Eastwood then told Williams the outcome of a meeting he had had that morning with Mark Evans who reacted to being told the player intended making a full disclosure appeal by saying it was a mistake that would hit the club hard financially to the extent that it would lose sponsorship, see its playing budget reduced by £2m (€2.3m), the bank seeking repayment of loans, redundancies and probable relegation.

“I understand that Mark said this would be my responsibility and that it would be extremely difficult for me at the club,” said Williams.

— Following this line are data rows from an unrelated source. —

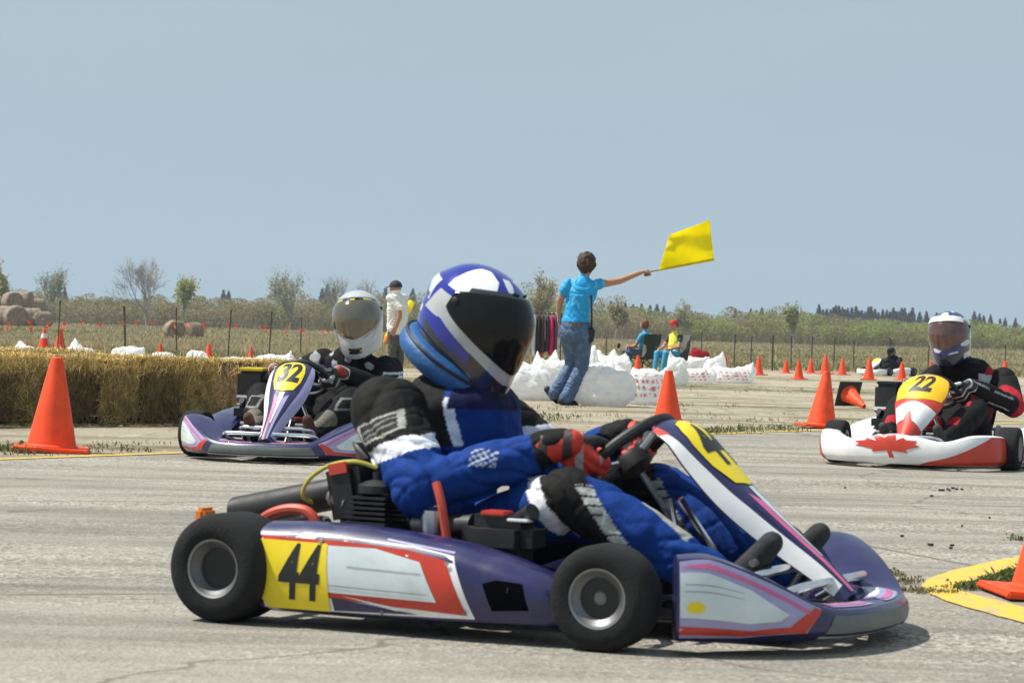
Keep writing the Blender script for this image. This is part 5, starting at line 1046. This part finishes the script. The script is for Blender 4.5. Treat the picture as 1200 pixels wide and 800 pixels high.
def sitter(label, loc, rz, cols, capm=None, hairc=None, hold=True, xk=1.0):
    p = thing('person', label, 'person', loc, rz, 'people beside the track'); H = V((-.12, 0, .46))
    pr = [('l', 'torso', [(H + V((.0, 0, -.06)), V((0, .15, 0)), V((.10, 0, 0))), (H + V((-.03, 0, .12)), V((0, .165, 0)), V((.125, 0, 0))), (H + V((-.05, 0, .30)), V((0, .165, 0)), V((.115, 0, 0))), (H + V((-.05, 0, .43)), V((0, .17, 0)), V((.09, 0, 0))), (H + V((-.04, 0, .49)), V((0, .06, 0)), V((.055, 0, 0)))]),
          ('c', 'neck', H + V((-.04, 0, .46)), .052, H + V((-.01, 0, .58)), .05), ('e', 'head', H + V((.005, 0, .665)), .095, .076, .112), ('c', 'face', H + V((.095, 0, .66)), .012, H + V((.108, 0, .64)), .014), ('c', 'face', H + V((.075, 0, .59)), .018, H + V((.082, 0, .585)), .02)]
    for s in (-1, 1):
        kn = V((.30, s * .13, .47)); an = V((.36, s * .12, .08)); sh = H + V((-.05, s * .175, .40)); el = H + V((.08, s * .23, .16)); wr = V((.24, s * .10, .58)) if hold else V((.20, s * .15, .56))
        pr += [('c', 'legs', H + V((.0, s * .10, .0)), .095, kn, .068), ('c', 'legs', kn, .066, an, .048), ('c', 'shoe', an + V((-.03, 0, -.04)), .042, an + V((.16, 0, -.05)), .032), ('c', 'sleeve', sh, .066, sh.lerp(el, .45), .054), ('c', 'arm', sh.lerp(el, .4), .046, el, .038), ('c', 'arm', el, .038, wr, .026)]
        pr += [(q[0], 'arm') + q[2:] for q in hand(wr, V((1, -s * .3, -.1)), V((0, -s, -.3)), (40, 50, 35), .95)]
    body('body', pr, cols, p, m_skin, .009, 3, .008, lambda co, nm, t: np.where(np.isin(nm, ['torso', 'sleeve', 'legs']), 1, .0))
    e = MB()
    for s in (-1, 1): ell_mesh(e, H + V((.088, s * .03, .68)), .010, .019 if hairc else .011, .013 if hairc else .007)
    e.mats = [m_ink]; e.build('sunglasses' if hairc else 'eye', p)
    if hairc: hair('wavy brown hair', p, H + V((-.018, 0, .675)), (.112, .10, .128), 9, hairc, cut=V((1, 0, -.3)).normalized(), low=-1.2)
    else: hair('brown hair', p, H + V((-.016, 0, .675)), (.098, .082, .115), 12, (.05, .03, .02), cut=V((1, 0, -.2)).normalized(), low=-.5)
    if capm: cap(p, H + V((.0, 0, .70)), V((1, 0, 0)), .103, capm)
    return p
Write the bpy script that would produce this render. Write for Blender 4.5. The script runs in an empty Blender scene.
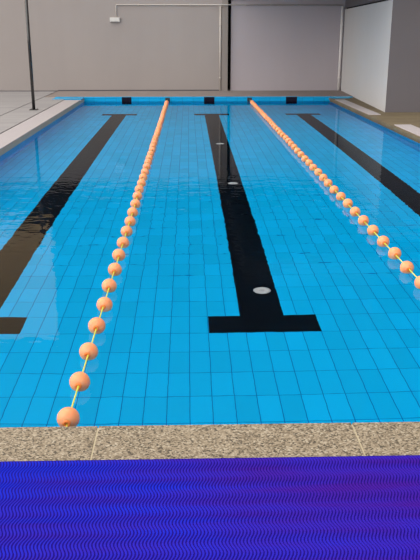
import bpy, bmesh, math, random
from mathutils import Vector, Matrix

random.seed(7)
S = bpy.context.scene
COL = S.collection
PI = math.pi

# ------------------------------------------------------------------ helpers
def bm_new():
    return bmesh.new()

def add_box(bm, x0, x1, y0, y1, z0, z1, mi=0, bevel=0.0):
    vs = [bm.verts.new(p) for p in
          ((x0, y0, z0), (x1, y0, z0), (x1, y1, z0), (x0, y1, z0),
           (x0, y0, z1), (x1, y0, z1), (x1, y1, z1), (x0, y1, z1))]
    fs = []
    for q in ((3, 2, 1, 0), (4, 5, 6, 7), (0, 1, 5, 4), (1, 2, 6, 5), (2, 3, 7, 6), (3, 0, 4, 7)):
        f = bm.faces.new([vs[k] for k in q])
        f.material_index = mi
        fs.append(f)
    if bevel > 0:
        es = set()
        for f in fs:
            es.update(f.edges)
        bmesh.ops.bevel(bm, geom=list(es), offset=bevel, segments=2, affect='EDGES', profile=0.5)

def add_tube(bm, pts, r, n=12, cap=True, mi=0):
    """round tube along a polyline"""
    pts = [Vector(p) for p in pts]
    rings = []
    ref = None
    for i, p in enumerate(pts):
        a = pts[i] - pts[i - 1] if i else pts[1] - pts[0]
        b = pts[i + 1] - pts[i] if i < len(pts) - 1 else a
        t = (a.normalized() + b.normalized()).normalized()
        if ref is None:
            ref = Vector((0, 0, 1)) if abs(t.z) < .9 else Vector((1, 0, 0))
        u = t.cross(ref).normalized()
        v = u.cross(t).normalized()
        ref = v
        k = 1.0 / max(.5, t.dot(b.normalized()))
        rings.append([bm.verts.new(p + (u * math.cos(2 * PI * j / n) + v * math.sin(2 * PI * j / n)) * r * (k if 0 < i < len(pts) - 1 else 1))
                      for j in range(n)])
    for i in range(len(rings) - 1):
        for j in range(n):
            f = bm.faces.new((rings[i][j], rings[i][(j + 1) % n], rings[i + 1][(j + 1) % n], rings[i + 1][j]))
            f.smooth = True
            f.material_index = mi
    if cap:
        bm.faces.new(rings[0][::-1]).material_index = mi
        bm.faces.new(rings[-1]).material_index = mi

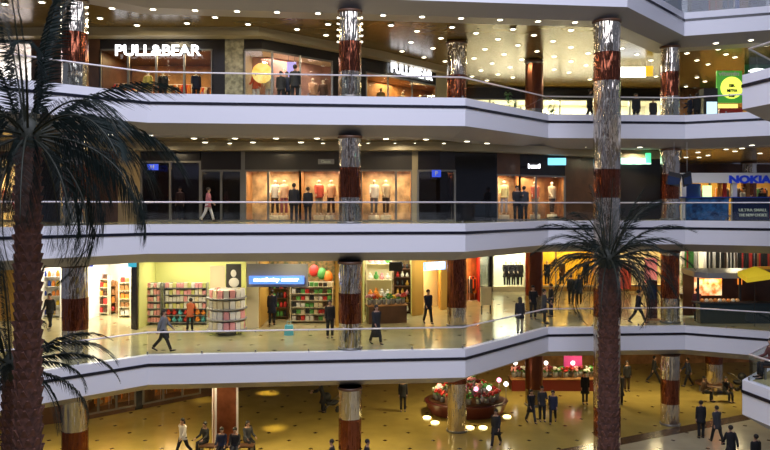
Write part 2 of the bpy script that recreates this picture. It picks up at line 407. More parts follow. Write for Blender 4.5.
# first floor
solid(1, -60, 30, M_ochre)
shop(1, 34, 86, 3.2, 3.0, M_cream, M_white, M_cream, WHT, 130, glass=False)
shop(1, 86, 131, 3.3, 3.0, M_white, M_white, M_white, WHT, 260, glass=False)
solid(1, 131, 137, M_dark)
shop(1, 137, 246, 3.35, 2.6, M_lime, M_lime, M_lime, WHT, 150, glass=False)
solid(1, 246, 258, M_cream)
shop(1, 258, 336, 3.3, 3.0, M_busy, M_ochre, M_grey, WHT, 100, glass=False)
solid(1, 336, 362, M_ochre)
shop(1, 362, 412, 3.35, 3.2, M_busy2, M_lime, M_lime, WHT, 110, glass=False)
solid(1, 412, 423, M_ochre)
shop(1, 423, 441, 2.6, 2, M_cream, M_ochre, M_ochre, GOLD, 60, glass=False)
solid(1, 441, 462, M_ochre)
shop(1, 462, 480, 3.0, 1.5, M_wood, M_red, M_brown, WARM, 90, glass=False)
solid(1, 480, 492, M_dark)
shop(1, 493, 527, 3.1, 1.6, mat('mint_backdrop', (.70, .80, .66), .5), M_cream, M_cream, WHT, 150, sill=.25, frame=M_cream)
solid(1, 527, 541, M_brown)
shop(1, 541, 600, 3.2, 1.6, M_yellow, M_yellow, M_ochre, GOLD, 110, sill=.3, mull=(556,), frame=M_cream)
shop(1, 600, 668, 3.2, 1.6, M_cream, M_cream, M_ochre, GOLD, 110, sill=.3, mull=(630, 648))
shop(1, 668, 800, 3.4, 3, M_cream, M_cream, M_ochre, WHT, 330, glass=False)

# ground floor
solid(0, -60, 78, M_brown)
shop(0, 80, 135, 2.9, 1.8, M_wood, M_brown, M_brown, WARM, 35, mull=(98, 116), sill=.2)
solid(0, 135, 142, M_dark)
shop(0, 143, 200, 2.9, 1.8, M_wood, M_brown, M_brown, WARM, 35, mull=(163, 182), sill=.2)
solid(0, 200, 330, M_brown); solid(0, 330, 800, M_wood)

# ------------------------------------------------------------------ ambient room lamps of the galleries (recessed, lower floors)
for k, pw, colr in ((0, 125, (1, .80, .42)), (1, 75, (1, .86, .55))):
    for x, s in ((40, 24), (120, 23.2), (205, 23), (290, 23), (380, 22.5), (440, 19.5), (510, 18.3), (590, 17.5), (660, 18), (735, 18)):
        p = px(x, s)
        area('gallery_lamp', (p.x, p.y, 5 * k + 3.5), .7, .7, pw, colr)
for x, s in ((150, 24), (270, 24), (400, 23.5), (510, 19), (600, 17), (700, 18)):
    p = px(x, s); area('gallery_lamp', (p.x, p.y, 18.4), .6, .6, 90, (1, .82, .5)); 
for x, s in ((150, 23.6), (270, 23.6), (400, 23.2), (560, 19.6), (640, 19.7), (720, 18)):
    p = px(x, s); area('gallery_lamp', (p.x, p.y, 13.4), .5, .5, 60, (1, .8, .5))

for x, y, pw in ((268, 393, 900), (275, 428, 700), (205, 400, 250)):
    s = sfloor(y, 0); p = px(x, s); l = bpy.data.lights.new('spot_lamp', 'SPOT'); l.energy = pw; l.color = (1, .74, .22); l.spot_size = .42; l.spot_blend = .9; l.shadow_soft_size = .05
    o = bpy.data.objects.new('spot_lamp', l); COL.objects.link(o); o.location = (p.x, p.y, 3.48)

# ------------------------------------------------------------------ downlights
db = MB(); db.lathe([(.11, -.02), (.15, -.02), (.15, .03), (.11, .03)], n=16)
dl_trim_me = db.mesh('trim_ring', M_trim); db = MB(); db.lathe([(.105, -.028), (.112, -.01), (.10, .02)], n=16); dl_lamp_me = db.mesh('lamp_disc', M_lamp)
DL = {3: [(5, 4), (42, 2), (64, 11), (112, 8), (153, 9), (195, 10), (237, 11), (277, 12), (318, 13), (383, 15), (422, 16.5), (461, 18), (500, 19.5), (538, 21), (575, 22),
          (53, 30), (100, 18), (137, 25), (187, 23), (215, 17), (248, 24), (297, 29), (328, 24), (326, 36), (391, 25), (417, 32), (411, 43), (402, 52), (424, 58), (452, 27), (441, 39), (433, 49), (445, 62),
          (476, 34), (498, 40), (485, 50), (504, 55), (474, 59), (492, 64), (513, 29), (518, 46), (522, 60), (510, 68), (498, 75), (481, 71), (472, 77), (487, 81), (513, 78), (534, 36), (553, 42), (571, 31),
          (571, 48), (571, 62), (554, 57), (537, 52), (554, 70), (569, 73), (588, 54), (586, 66), (632, 34), (622, 49), (647, 40), (659, 45), (637, 55), (651, 61), (656, 77), (687, 54), (697, 61), (708, 65),
          (716, 44), (718, 50), (726, 55), (735, 58), (751, 41), (697, 78), (686, 87), (695, 90), (705, 82), (535, 66), (590, 80), (610, 72)],
      2: [(110, 134), (150, 135), (194, 138), (235, 138), (276, 138), (317, 138), (386, 138.5), (426, 139), (467, 141), (487, 143), (506, 145), (524, 148), (552, 149), (205, 142), (253, 142), (301, 142), (230, 143), (323, 143),
          (368, 143), (395, 143), (415, 143), (443, 143), (585, 148), (640, 148), (656, 150), (717, 148), (742, 149), (752, 146), (698, 153), (726, 150), (735, 152), (708, 156), (699, 158), (686, 158), (760, 154)]}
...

Williams said that by August 7th he felt he was under severe pressure from the club not to appeal on a full disclosure basis. “I began to waver,” Williams told the panel, who the following day instructed his solicitor to respond to the club’s offer and to propose what he felt was adequate compensation. He deemed adequate compensation to be an apology, an extended contract on improved terms and the paying off of his mortgage. Quins made Williams an alternative offer which he accepted: it included an apology, a new four-year contract and extra holidays, unconditional on Williams refraining from making a full disclosure appeal. The following day, Jillings rang Williams to say that Richards had resigned and that the club would support him in disclosing everything.

Harlequins said last night that Jillings and Evans would not be commenting on the judgment’s revelations. Hopley said that Williams’s version of events in the meetings with Evans and Jillings coincided with his own but that he did not believe Quins were trying to bribe the player.